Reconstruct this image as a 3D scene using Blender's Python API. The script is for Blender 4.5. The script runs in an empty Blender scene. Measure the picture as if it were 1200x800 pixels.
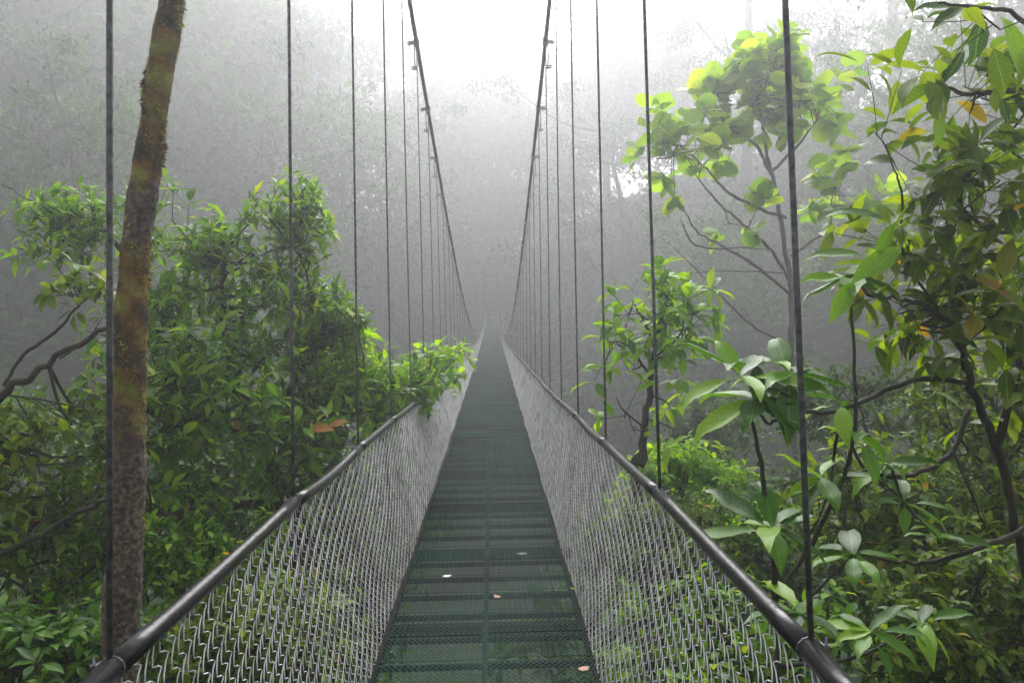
import bpy, math, random
import numpy as np
from mathutils import Vector, Matrix
R = math.radians
random.seed(7); rng = np.random.default_rng(7)
SC = bpy.context.scene; COL = SC.collection

# ------------------------------------------------------------------ camera
EYE = Vector((0.0, 0.0, 1.6)); F = 933.0
YAW, PITCH, ROLL = R(1.3846), R(-1.5593), R(1.0)
fw = Vector((math.sin(YAW)*math.cos(PITCH), math.cos(YAW)*math.cos(PITCH), math.sin(PITCH)))
r0 = Vector((math.cos(YAW), -math.sin(YAW), 0)); u0 = r0.cross(fw)
rt = r0*math.cos(ROLL) - u0*math.sin(ROLL); up = u0*math.cos(ROLL) + r0*math.sin(ROLL)
cam = bpy.data.objects.new('camera', bpy.data.cameras.new('camera')); COL.objects.link(cam)
cam.data.sensor_width = 36; cam.data.lens = F/1200*36
cam.data.clip_start = 0.05; cam.data.clip_end = 2000
cam.matrix_world = Matrix(((rt.x, up.x, -fw.x, EYE.x), (rt.y, up.y, -fw.y, EYE.y), (rt.z, up.z, -fw.z, EYE.z), (0, 0, 0, 1)))
SC.camera = cam

def at(px, py, Y):
    """World point seen in the direction of photo pixel (px, py), Y metres ahead."""
    d = rt*((px-600)/F) - up*((py-400)/F) + fw
    return EYE + d*(Y/d.y)
def proj(p):
    d = Vector(p) - EYE; z = d.dot(fw)
    if z < 0.1: return (-999, -999, z)
    return (600+F*d.dot(rt)/z, 400-F*d.dot(up)/z, z)

# ------------------------------------------------------------------ light
SUN_EL, SUN_AZ = 42, 8            # degrees; azimuth measured right of +Y
FOG = 0.0132
w = bpy.data.worlds.new('World'); SC.world = w; w.use_nodes = True
nt = w.node_tree; nt.nodes.clear()
sky = nt.nodes.new('ShaderNodeTexSky'); sky.sky_type = 'NISHITA'; sky.sun_disc = False
sky.sun_elevation = R(SUN_EL); sky.sun_rotation = R(SUN_AZ); sky.dust_density = 4; sky.air_density = 1
hs = nt.nodes.new('ShaderNodeHueSaturation'); hs.inputs['Saturation'].default_value = 0.10
bg = nt.nodes.new('ShaderNodeBackground'); bg.inputs['Strength'].default_value = 0.15
wo = nt.nodes.new('ShaderNodeOutputWorld')
nt.links.new(sky.outputs[0], hs.inputs['Color']); nt.links.new(hs.outputs[0], bg.inputs[0]); nt.links.new(bg.outputs[0], wo.inputs[0])
sl = bpy.data.lights.new('sun', 'SUN'); sl.energy = 1.5; sl.angle = R(40); sl.color = (1.0, 0.98, 0.95)
sun = bpy.data.objects.new('sun', sl); COL.objects.link(sun)
sd = Vector((math.sin(R(SUN_AZ))*math.cos(R(SUN_EL)), math.cos(R(SUN_AZ))*math.cos(R(SUN_EL)), math.sin(R(SUN_EL))))
sun.rotation_euler = sd.to_track_quat('Z', 'Y').to_euler()
SC.view_settings.view_transform = 'Standard'; SC.view_settings.look = 'None'
SC.view_settings.exposure = 1.80; SC.view_settings.gamma = 1
cy = SC.cycles
cy.use_denoising = True; cy.max_bounces = 6; cy.diffuse_bounces = 3; cy.glossy_bounces = 2
cy.transmission_bounces = 3; cy.volume_bounces = 2; cy.use_adaptive_sampling = True; cy.adaptive_threshold = 0.02
cy.caustics_reflective = False; cy.caustics_refractive = False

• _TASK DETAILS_
Everything from the top line of the data down to and including the line with "return (600+F*d.dot(rt)/z, 400-F*d.dot(up)/z, z)" is to be copied, except the pictures.

• _ANSWER IN FULL_
Reconstruct this image as a 3D scene using Blender's Python API. The script is for Blender 4.5. The script runs in an empty Blender scene. Measure the picture as if it were 1200x800 pixels.
import bpy, math, random
import numpy as np
from mathutils import Vector, Matrix
R = math.radians
random.seed(7); rng = np.random.default_rng(7)
SC = bpy.context.scene; COL = SC.collection

# ------------------------------------------------------------------ camera
EYE = Vector((0.0, 0.0, 1.6)); F = 933.0
YAW, PITCH, ROLL = R(1.3846), R(-1.5593), R(1.0)
fw = Vector((math.sin(YAW)*math.cos(PITCH), math.cos(YAW)*math.cos(PITCH), math.sin(PITCH)))
r0 = Vector((math.cos(YAW), -math.sin(YAW), 0)); u0 = r0.cross(fw)
rt = r0*math.cos(ROLL) - u0*math.sin(ROLL); up = u0*math.cos(ROLL) + r0*math.sin(ROLL)
cam = bpy.data.objects.new('camera', bpy.data.cameras.new('camera')); COL.objects.link(cam)
cam.data.sensor_width = 36; cam.data.lens = F/1200*36
cam.data.clip_start = 0.05; cam.data.clip_end = 2000
cam.matrix_world = Matrix(((rt.x, up.x, -fw.x, EYE.x), (rt.y, up.y, -fw.y, EYE.y), (rt.z, up.z, -fw.z, EYE.z), (0, 0, 0, 1)))
SC.camera = cam

def at(px, py, Y):
    """World point seen in the direction of photo pixel (px, py), Y metres ahead."""
    d = rt*((px-600)/F) - up*((py-400)/F) + fw
    return EYE + d*(Y/d.y)
def proj(p):
    d = Vector(p) - EYE; z = d.dot(fw)
    if z < 0.1: return (-999, -999, z)
    return (600+F*d.dot(rt)/z, 400-F*d.dot(up)/z, z)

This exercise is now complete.